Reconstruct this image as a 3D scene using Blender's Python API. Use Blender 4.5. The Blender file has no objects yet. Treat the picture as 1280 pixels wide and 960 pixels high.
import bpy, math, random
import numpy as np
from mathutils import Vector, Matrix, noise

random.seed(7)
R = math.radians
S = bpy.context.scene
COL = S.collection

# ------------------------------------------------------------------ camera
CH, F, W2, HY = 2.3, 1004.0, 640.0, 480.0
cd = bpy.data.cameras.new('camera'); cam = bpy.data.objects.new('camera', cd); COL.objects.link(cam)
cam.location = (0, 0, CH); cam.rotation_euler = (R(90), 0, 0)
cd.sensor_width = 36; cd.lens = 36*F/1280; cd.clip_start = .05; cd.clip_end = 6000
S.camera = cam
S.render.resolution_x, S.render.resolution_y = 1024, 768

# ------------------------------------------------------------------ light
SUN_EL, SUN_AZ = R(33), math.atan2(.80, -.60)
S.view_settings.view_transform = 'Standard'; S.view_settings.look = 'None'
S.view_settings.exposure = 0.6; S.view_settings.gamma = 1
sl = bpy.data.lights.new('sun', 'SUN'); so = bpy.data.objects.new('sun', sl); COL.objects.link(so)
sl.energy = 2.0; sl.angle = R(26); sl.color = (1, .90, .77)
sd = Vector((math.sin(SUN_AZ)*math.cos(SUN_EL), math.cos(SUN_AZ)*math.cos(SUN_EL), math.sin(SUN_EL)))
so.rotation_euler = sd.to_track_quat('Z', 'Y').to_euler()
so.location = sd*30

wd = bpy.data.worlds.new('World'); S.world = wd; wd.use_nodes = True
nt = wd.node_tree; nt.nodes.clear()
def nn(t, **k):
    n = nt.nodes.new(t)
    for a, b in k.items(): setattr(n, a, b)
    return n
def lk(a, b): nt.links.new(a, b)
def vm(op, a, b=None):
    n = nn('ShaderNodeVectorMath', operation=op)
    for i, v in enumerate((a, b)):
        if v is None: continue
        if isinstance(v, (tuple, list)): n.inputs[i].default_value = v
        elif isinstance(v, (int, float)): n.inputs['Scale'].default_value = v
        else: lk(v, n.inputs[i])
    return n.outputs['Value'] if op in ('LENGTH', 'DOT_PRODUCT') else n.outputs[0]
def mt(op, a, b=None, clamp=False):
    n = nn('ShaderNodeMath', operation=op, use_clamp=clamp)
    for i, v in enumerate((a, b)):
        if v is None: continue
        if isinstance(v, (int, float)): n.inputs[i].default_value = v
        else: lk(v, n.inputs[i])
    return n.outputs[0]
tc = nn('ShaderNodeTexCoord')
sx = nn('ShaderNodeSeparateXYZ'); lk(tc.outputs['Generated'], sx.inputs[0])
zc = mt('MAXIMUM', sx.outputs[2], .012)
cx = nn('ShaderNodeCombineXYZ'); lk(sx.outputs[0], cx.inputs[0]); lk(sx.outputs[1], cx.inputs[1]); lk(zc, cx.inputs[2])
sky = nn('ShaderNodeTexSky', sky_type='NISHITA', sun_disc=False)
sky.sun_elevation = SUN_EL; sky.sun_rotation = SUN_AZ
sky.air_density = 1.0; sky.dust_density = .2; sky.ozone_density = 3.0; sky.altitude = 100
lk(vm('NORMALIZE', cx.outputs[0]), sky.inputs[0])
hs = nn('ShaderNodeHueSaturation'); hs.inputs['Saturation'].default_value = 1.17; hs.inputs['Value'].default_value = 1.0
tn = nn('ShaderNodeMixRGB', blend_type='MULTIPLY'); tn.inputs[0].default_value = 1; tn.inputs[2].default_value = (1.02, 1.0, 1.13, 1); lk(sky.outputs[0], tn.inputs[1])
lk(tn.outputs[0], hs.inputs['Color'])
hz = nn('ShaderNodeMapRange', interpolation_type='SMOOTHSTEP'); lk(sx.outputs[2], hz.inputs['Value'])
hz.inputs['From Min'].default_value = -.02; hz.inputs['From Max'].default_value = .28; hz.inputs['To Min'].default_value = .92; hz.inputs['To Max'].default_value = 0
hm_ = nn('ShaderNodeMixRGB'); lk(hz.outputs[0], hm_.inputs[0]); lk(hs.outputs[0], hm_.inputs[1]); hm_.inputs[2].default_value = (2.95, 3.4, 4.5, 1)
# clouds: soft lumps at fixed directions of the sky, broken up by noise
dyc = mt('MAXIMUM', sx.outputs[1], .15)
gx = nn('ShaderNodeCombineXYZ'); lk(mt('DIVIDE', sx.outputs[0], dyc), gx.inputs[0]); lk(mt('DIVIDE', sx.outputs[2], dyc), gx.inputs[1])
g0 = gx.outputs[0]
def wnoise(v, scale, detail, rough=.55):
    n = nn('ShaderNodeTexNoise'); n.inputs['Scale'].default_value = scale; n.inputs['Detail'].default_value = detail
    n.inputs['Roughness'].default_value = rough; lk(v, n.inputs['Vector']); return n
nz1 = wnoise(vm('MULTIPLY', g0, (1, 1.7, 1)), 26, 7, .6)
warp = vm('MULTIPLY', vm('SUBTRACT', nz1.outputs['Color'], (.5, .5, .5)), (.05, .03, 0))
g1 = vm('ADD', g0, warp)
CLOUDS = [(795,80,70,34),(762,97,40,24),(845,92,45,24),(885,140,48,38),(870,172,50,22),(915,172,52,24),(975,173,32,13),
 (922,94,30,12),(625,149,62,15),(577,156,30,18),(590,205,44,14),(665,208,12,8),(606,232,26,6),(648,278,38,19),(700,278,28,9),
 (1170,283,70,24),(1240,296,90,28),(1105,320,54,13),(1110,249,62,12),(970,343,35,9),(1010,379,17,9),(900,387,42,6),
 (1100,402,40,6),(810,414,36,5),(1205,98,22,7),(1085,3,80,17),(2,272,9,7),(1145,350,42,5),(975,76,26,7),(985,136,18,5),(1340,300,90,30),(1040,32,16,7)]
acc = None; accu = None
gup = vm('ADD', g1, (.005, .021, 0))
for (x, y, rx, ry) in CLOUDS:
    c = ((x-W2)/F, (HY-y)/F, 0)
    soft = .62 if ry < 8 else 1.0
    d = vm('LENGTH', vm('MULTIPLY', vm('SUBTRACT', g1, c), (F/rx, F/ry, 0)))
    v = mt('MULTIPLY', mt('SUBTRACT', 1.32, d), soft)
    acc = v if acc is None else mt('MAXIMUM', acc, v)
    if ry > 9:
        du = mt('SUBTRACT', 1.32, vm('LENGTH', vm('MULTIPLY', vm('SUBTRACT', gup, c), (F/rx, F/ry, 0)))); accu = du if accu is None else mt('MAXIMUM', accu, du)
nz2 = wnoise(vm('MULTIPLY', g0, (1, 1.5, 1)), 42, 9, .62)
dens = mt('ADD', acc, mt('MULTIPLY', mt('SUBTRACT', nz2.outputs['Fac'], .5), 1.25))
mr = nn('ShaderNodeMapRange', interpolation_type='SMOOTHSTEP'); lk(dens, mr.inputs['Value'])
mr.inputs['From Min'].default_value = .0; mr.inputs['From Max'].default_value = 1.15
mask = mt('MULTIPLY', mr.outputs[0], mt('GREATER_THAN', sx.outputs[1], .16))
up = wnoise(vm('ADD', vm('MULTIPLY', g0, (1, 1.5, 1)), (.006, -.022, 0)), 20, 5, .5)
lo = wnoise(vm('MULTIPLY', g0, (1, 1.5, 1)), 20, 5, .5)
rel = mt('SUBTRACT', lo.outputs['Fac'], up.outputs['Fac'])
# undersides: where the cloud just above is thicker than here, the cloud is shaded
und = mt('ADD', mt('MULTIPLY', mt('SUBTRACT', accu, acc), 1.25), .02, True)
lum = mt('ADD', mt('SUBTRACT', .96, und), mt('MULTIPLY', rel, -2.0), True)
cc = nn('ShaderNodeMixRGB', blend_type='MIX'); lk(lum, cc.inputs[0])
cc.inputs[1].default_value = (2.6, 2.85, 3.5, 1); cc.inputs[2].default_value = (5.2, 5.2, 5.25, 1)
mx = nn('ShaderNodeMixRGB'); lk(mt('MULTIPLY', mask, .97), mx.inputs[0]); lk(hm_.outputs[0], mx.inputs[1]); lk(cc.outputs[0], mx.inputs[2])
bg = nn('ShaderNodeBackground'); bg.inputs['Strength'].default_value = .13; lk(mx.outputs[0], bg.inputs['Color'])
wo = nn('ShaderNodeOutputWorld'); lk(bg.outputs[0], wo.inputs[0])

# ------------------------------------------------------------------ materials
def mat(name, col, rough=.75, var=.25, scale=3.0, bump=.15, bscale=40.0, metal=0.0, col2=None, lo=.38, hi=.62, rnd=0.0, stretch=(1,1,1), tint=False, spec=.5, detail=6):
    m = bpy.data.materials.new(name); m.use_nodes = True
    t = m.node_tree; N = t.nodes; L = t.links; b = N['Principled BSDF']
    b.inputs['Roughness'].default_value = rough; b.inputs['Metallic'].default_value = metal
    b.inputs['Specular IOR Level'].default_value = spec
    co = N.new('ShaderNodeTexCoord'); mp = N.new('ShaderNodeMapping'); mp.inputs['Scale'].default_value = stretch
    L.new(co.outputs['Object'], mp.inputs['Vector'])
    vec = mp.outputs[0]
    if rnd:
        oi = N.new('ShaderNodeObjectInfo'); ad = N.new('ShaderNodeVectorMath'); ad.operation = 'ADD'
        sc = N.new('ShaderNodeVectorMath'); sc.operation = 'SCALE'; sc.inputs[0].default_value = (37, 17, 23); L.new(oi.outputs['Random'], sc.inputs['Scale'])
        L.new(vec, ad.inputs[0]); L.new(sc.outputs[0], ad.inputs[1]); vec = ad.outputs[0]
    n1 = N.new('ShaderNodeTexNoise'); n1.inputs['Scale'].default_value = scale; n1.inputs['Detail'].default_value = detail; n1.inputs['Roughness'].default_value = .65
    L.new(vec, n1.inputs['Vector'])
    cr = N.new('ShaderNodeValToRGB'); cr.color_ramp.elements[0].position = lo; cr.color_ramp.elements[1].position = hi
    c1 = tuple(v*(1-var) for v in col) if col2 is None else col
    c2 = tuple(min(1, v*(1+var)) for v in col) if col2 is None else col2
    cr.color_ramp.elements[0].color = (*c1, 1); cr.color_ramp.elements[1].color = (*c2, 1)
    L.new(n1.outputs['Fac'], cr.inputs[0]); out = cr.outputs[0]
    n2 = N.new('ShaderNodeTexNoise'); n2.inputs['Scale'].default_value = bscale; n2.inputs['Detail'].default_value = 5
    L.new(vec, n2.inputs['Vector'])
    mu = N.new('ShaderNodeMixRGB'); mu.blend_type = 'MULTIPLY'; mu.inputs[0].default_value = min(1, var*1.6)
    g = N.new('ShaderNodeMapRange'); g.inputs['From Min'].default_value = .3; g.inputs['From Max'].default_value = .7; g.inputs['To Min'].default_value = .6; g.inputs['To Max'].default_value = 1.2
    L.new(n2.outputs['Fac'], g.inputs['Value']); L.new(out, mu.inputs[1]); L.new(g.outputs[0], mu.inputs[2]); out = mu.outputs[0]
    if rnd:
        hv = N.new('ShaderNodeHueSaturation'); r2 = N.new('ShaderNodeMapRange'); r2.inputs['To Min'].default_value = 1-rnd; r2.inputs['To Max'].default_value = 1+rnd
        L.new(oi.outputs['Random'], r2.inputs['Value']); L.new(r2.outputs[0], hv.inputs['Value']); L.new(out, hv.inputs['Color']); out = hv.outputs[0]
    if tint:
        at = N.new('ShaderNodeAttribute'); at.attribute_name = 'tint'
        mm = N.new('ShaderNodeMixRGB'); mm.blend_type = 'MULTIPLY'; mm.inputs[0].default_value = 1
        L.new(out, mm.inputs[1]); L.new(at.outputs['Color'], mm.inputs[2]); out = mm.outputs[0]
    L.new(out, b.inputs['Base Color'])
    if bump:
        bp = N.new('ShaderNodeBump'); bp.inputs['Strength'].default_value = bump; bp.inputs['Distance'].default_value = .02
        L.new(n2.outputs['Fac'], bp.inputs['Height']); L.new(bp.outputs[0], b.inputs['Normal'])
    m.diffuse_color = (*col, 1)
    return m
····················
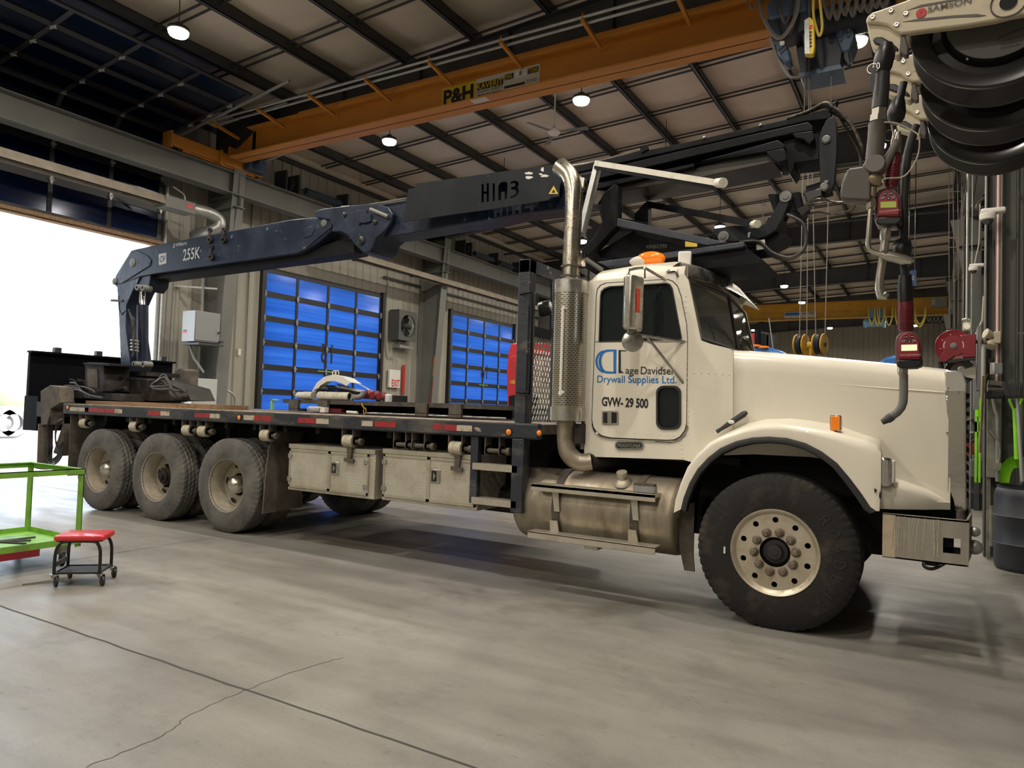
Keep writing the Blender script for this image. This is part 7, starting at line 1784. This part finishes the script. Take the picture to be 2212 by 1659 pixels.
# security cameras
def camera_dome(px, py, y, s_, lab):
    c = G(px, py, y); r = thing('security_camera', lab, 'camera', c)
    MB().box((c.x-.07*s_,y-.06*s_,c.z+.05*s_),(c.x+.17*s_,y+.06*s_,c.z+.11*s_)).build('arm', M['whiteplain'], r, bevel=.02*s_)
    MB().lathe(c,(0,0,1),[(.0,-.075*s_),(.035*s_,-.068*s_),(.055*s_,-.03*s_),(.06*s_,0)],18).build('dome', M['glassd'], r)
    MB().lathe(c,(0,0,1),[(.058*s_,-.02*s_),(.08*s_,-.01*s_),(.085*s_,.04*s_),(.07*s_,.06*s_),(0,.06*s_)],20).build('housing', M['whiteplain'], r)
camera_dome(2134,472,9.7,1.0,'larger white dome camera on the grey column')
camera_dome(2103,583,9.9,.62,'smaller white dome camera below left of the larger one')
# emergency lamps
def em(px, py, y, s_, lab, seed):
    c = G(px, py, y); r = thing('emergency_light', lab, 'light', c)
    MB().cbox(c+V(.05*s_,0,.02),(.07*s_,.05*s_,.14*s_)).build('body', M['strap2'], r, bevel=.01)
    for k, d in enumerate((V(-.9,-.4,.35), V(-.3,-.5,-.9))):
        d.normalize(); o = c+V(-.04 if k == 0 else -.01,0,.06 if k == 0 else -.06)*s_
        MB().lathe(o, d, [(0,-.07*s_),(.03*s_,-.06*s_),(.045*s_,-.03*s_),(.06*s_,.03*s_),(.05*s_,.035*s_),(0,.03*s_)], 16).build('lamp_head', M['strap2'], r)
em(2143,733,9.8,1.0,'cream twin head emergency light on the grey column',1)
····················
● Exercise prompt:
All lines above from the one containing "Keep writing the" to the one containing "em(2143,733,9.8,1.0,'cream twin head" must be repeated exactly, both lines included, and no others.

● Solution to this problem:
Keep writing the Blender script for this image. This is part 7, starting at line 1784. This part finishes the script. Take the picture to be 2212 by 1659 pixels.
# security cameras
def camera_dome(px, py, y, s_, lab):
    c = G(px, py, y); r = thing('security_camera', lab, 'camera', c)
    MB().box((c.x-.07*s_,y-.06*s_,c.z+.05*s_),(c.x+.17*s_,y+.06*s_,c.z+.11*s_)).build('arm', M['whiteplain'], r, bevel=.02*s_)
    MB().lathe(c,(0,0,1),[(.0,-.075*s_),(.035*s_,-.068*s_),(.055*s_,-.03*s_),(.06*s_,0)],18).build('dome', M['glassd'], r)
    MB().lathe(c,(0,0,1),[(.058*s_,-.02*s_),(.08*s_,-.01*s_),(.085*s_,.04*s_),(.07*s_,.06*s_),(0,.06*s_)],20).build('housing', M['whiteplain'], r)
camera_dome(2134,472,9.7,1.0,'larger white dome camera on the grey column')
camera_dome(2103,583,9.9,.62,'smaller white dome camera below left of the larger one')
# emergency lamps
def em(px, py, y, s_, lab, seed):
    c = G(px, py, y); r = thing('emergency_light', lab, 'light', c)
    MB().cbox(c+V(.05*s_,0,.02),(.07*s_,.05*s_,.14*s_)).build('body', M['strap2'], r, bevel=.01)
    for k, d in enumerate((V(-.9,-.4,.35), V(-.3,-.5,-.9))):
        d.normalize(); o = c+V(-.04 if k == 0 else -.01,0,.06 if k == 0 else -.06)*s_
        MB().lathe(o, d, [(0,-.07*s_),(.03*s_,-.06*s_),(.045*s_,-.03*s_),(.06*s_,.03*s_),(.05*s_,.035*s_),(0,.03*s_)], 16).build('lamp_head', M['strap2'], r)
em(2143,733,9.8,1.0,'cream twin head emergency light on the grey column',1)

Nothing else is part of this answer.